▶ [YOUR GOAL]: From the top of the records below down to the line containing "copy_thing(dl,(x,y,zc(x)-.008))", reproduce every line exactly.

═══ RECORDS TO PROCESS

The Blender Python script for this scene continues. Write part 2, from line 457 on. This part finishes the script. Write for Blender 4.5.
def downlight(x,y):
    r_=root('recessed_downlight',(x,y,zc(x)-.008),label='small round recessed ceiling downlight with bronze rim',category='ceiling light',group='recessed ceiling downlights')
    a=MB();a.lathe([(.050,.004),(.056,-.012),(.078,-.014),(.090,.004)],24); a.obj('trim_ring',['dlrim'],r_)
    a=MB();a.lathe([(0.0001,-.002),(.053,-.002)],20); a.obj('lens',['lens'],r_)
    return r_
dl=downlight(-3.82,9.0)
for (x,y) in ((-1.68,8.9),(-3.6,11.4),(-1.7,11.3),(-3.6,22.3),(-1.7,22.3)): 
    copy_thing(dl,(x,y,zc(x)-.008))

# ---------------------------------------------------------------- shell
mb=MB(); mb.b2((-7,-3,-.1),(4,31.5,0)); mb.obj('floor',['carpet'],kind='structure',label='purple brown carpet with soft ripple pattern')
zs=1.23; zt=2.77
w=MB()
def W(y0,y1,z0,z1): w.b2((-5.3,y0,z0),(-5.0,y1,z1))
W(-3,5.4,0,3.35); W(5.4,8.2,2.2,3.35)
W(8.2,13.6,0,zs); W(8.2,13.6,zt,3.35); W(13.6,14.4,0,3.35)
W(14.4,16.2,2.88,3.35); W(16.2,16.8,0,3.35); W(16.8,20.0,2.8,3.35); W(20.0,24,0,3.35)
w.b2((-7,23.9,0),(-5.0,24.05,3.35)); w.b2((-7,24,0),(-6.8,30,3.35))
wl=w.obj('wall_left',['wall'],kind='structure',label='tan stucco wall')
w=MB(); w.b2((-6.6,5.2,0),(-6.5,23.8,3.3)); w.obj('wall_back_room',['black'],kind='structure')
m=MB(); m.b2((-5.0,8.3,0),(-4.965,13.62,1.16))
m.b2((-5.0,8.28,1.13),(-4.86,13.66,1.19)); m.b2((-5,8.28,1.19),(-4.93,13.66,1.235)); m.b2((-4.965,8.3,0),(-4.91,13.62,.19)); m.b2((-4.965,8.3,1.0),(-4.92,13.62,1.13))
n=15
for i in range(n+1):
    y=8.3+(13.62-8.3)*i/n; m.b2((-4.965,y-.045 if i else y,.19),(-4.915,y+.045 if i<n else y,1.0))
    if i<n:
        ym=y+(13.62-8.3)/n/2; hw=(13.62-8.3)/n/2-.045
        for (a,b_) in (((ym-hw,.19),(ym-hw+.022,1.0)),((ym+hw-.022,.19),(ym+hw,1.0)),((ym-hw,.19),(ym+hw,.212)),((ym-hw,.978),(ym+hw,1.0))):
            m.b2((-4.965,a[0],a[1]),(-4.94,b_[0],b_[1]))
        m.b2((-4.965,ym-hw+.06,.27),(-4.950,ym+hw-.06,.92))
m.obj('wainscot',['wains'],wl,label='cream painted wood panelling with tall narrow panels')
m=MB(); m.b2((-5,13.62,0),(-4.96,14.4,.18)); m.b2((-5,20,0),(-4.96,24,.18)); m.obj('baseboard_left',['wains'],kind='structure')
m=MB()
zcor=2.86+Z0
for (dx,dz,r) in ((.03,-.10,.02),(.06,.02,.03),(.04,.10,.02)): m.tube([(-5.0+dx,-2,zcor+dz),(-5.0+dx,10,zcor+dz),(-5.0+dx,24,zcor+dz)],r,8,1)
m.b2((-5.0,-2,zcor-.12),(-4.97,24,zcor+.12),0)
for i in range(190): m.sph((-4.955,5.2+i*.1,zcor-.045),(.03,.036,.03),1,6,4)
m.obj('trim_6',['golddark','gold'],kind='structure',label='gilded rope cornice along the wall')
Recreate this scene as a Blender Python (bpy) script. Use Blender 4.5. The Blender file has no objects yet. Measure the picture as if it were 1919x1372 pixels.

══════

▶ [RESULT BELOW]:
The Blender Python script for this scene continues. Write part 2, from line 457 on. This part finishes the script. Write for Blender 4.5.
def downlight(x,y):
    r_=root('recessed_downlight',(x,y,zc(x)-.008),label='small round recessed ceiling downlight with bronze rim',category='ceiling light',group='recessed ceiling downlights')
    a=MB();a.lathe([(.050,.004),(.056,-.012),(.078,-.014),(.090,.004)],24); a.obj('trim_ring',['dlrim'],r_)
    a=MB();a.lathe([(0.0001,-.002),(.053,-.002)],20); a.obj('lens',['lens'],r_)
    return r_
dl=downlight(-3.82,9.0)
for (x,y) in ((-1.68,8.9),(-3.6,11.4),(-1.7,11.3),(-3.6,22.3),(-1.7,22.3)): 
    copy_thing(dl,(x,y,zc(x)-.008))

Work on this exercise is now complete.